Herodes representa a inveja, o interesse próprio, o poder simplesmente por ter. Ele é o ícone da nossa sociedade em que as relações são estabelecidas pelo interesse.
Quando os “magos” procuram um rei que não seja ele, prontamente ele quer encontrar o menino a fim de mata-lo. Mt faz uma criança suplantar o notório e poderoso Herodes; ele faz uma flor parar um canhão; ele faz uma luz, ainda tão pequena, dissipar as densas trevas. A opulência do castelo de Herodes não foi suficiente diante da manjedoura.
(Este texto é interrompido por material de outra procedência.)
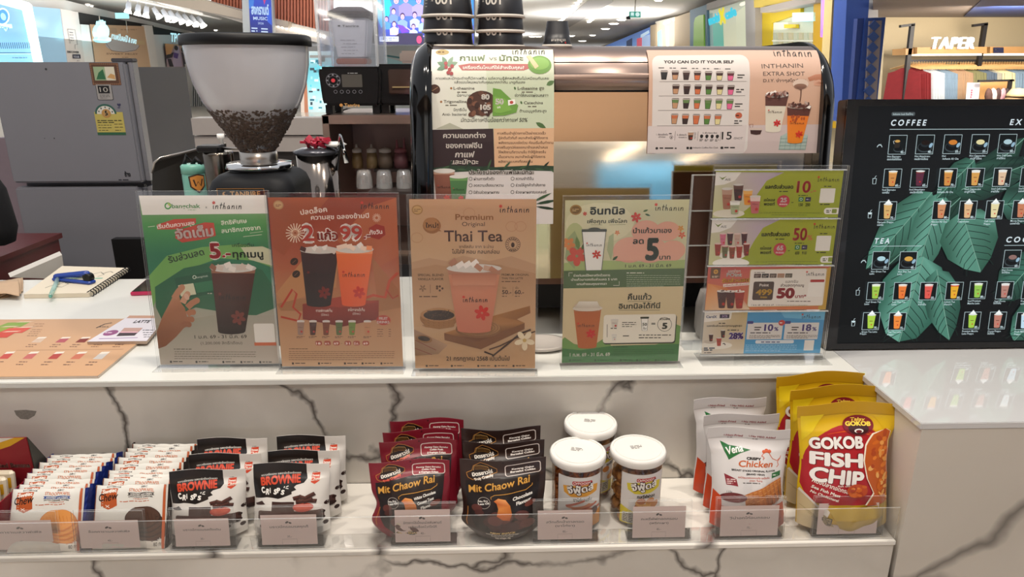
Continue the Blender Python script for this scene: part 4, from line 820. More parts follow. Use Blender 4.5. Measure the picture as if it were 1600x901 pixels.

Há outro rei, exclama os “magos”, e este não é Herodes e mais, os presentes são para ele.
A manjedoura quer dizer Deus conosco. Um Deus que veio nos mostrar que a ordem das coisas pode mudar. A manjedoura é sinal de simplicidade, amor, acolhimento, visitação. O palácio gélido de Herodes é sinal de poder, sem graça, de força, sem autoridade, de ostentação de uma sociedade que busca nas relações de poder e na riqueza se encontrar.
A pergunta dos “magos” continua válida para a nossa sociedade: onde está o recém-nascido nisso tudo?